A Nation of Cowards
Sorry for the light blogging today. Allow me to leave you on this provocative note: We are (still) a nation of cowards.
Now how can this be? How can a person who values himself so highly calmly accept the indignity of a criminal assault? How can one who believes that the essence of his dignity lies in his self-determination passively accept the forcible deprivation of that self-determination? How can he, quietly, with great dignity and poise, simply hand over the goods?
The assumption, of course, is that there is no inconsistency. The advice not to resist a criminal assault and simply hand over the goods is founded on the notion that one’s life is of incalculable value, and that no amount of property is worth it. Put aside, for a moment, the outrageousness of the suggestion that a criminal who proffers lethal violence should be treated as if he has instituted a new social contract: “I will not hurt or kill you if you give me what I want.” For years, feminists have labored to educate people that rape is not about sex, but about domination, degradation, and control. Evidently, someone needs to inform the law enforcement establishment and the media that kidnapping, robbery, carjacking, and assault are not about property.
Crime is not only a complete disavowal of the social contract, but also a commandeering of the victim’s person and liberty. If the individual’s dignity lies in the fact that he is a moral agent engaging in actions of his own will, in free exchange with others, then crime always violates the victim’s dignity. It is, in fact, an act of enslavement. Your wallet, your purse, or your car may not be worth your life, but your dignity is; and if it is not worth fighting for, it can hardly be said to exist.

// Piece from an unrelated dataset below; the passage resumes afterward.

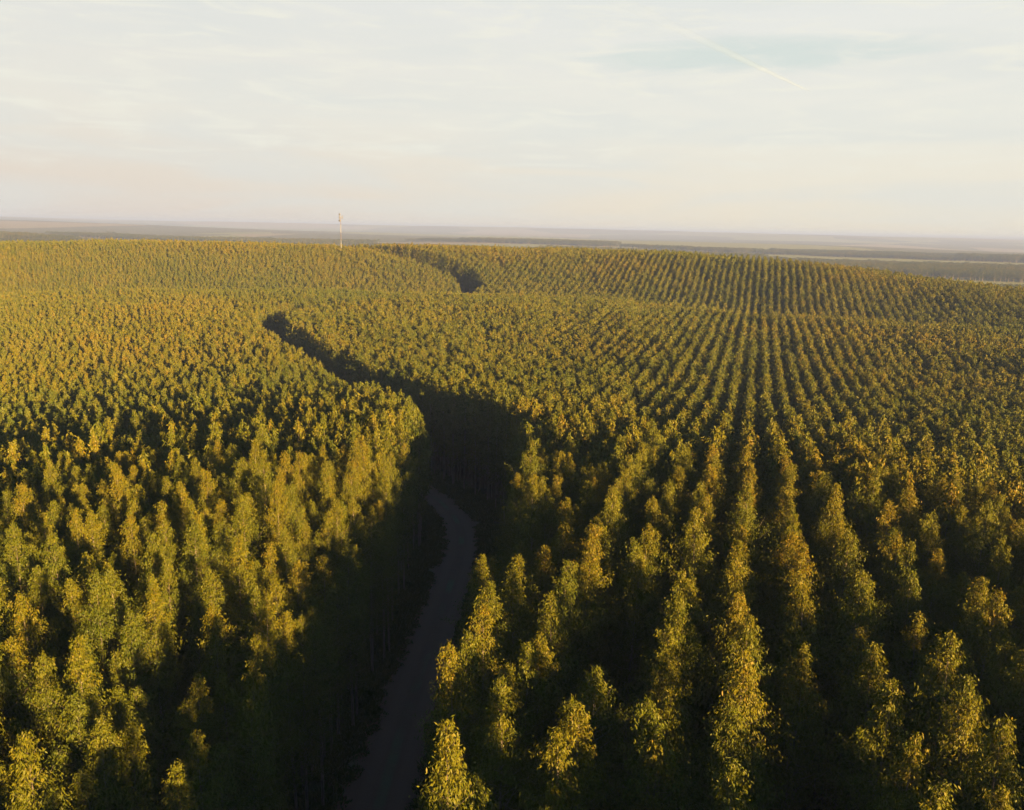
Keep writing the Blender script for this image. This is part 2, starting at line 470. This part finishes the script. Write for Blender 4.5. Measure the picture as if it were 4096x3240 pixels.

I say “(still)” because that piece was first published in the Public Interest in 1993, at the height of the debate over banning handguns. The tide is turning in that fight, finally, but the sentiment behind banning a perfectly constructed tool of self-defense has gone nowhere I’m afraid. How often have you heard someone say “It’s just a thing that you’re being mugged for; things aren’t worth your life, are they?” Or, even more absurdly, “Do you really want to kill someone over your computer/wallet/car?” I alluded to this yesterday, but the drive to make people feel guilty for defending themselves in the face of unlawful aggression from the criminal class is, on its face, absurd. I would feel no guilt whatsoever for doing bodily harm to an assailant who has come to me in order to deprive me of my property, and neither should you: He broke the social contract, not you. If he pays the ultimate price for it, well, them’s the breaks.